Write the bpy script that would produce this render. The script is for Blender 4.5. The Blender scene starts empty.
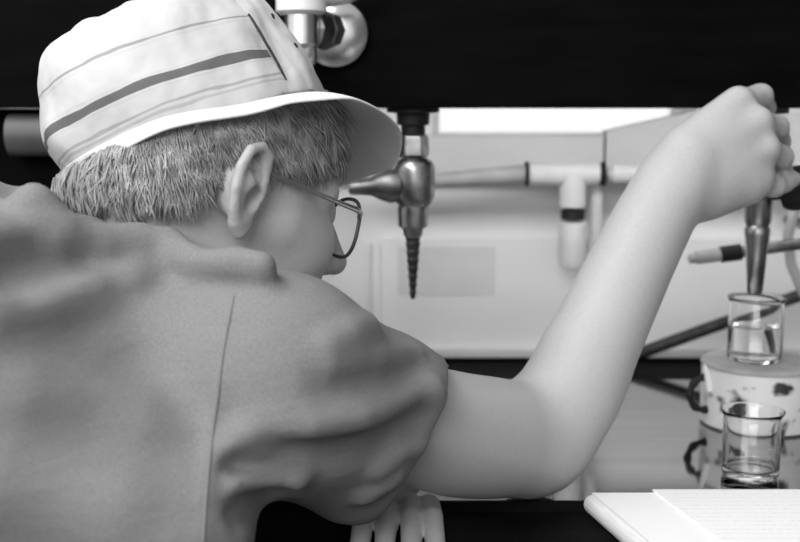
import bpy, bmesh, math
import numpy as np
from mathutils import Vector, Matrix

rng = np.random.default_rng(7)
SC = bpy.context.scene
COL = SC.collection

# ------------------------------------------------------------------ camera, world, lights, exposure
CAM = np.array([0.0, 0.0, 1.225]); PITCH = math.radians(8.0); FPX = 1111.0
cd = bpy.data.cameras.new('camera'); cam = bpy.data.objects.new('camera', cd); COL.objects.link(cam)
cam.location = CAM.tolist(); cam.rotation_euler = (math.radians(90) - PITCH, 0, 0)
cd.sensor_width = 36.0; cd.lens = FPX / 800 * 36; cd.clip_start = 0.02
cd.dof.use_dof = True; cd.dof.focus_distance = 0.78; cd.dof.aperture_fstop = 6.3
SC.camera = cam

w = bpy.data.worlds.new('world'); SC.world = w; w.use_nodes = True
nt = w.node_tree; bg = nt.nodes['Background']
tc = nt.nodes.new('ShaderNodeTexCoord'); sx = nt.nodes.new('ShaderNodeSeparateXYZ')
cr = nt.nodes.new('ShaderNodeValToRGB')
nt.links.new(tc.outputs['Generated'], sx.inputs[0]); mz = nt.nodes.new('ShaderNodeMath'); mz.operation = 'MULTIPLY_ADD'; mz.inputs[1].default_value = .5; mz.inputs[2].default_value = .5
nt.links.new(sx.outputs['Z'], mz.inputs[0]); nt.links.new(mz.outputs[0], cr.inputs[0])
nt.links.new(cr.outputs[0], bg.inputs[0])
ce = cr.color_ramp.elements
ce[0].position = .43; ce[0].color = (.10, .10, .10, 1)
ce[1].position = .48; ce[1].color = (1.3, 1.3, 1.3, 1)
e3 = ce.new(.75); e3.color = (.6, .6, .6, 1)
bg.inputs[1].default_value = 0.80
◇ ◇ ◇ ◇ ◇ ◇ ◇
== The task ==
Give again, word for word, every line from the top of the data through the line with "COL = SC.collection", both ends included, and exclude the pictures.

== Solution for this exercise ==
Write the bpy script that would produce this render. The script is for Blender 4.5. The Blender scene starts empty.
import bpy, bmesh, math
import numpy as np
from mathutils import Vector, Matrix

rng = np.random.default_rng(7)
SC = bpy.context.scene
COL = SC.collection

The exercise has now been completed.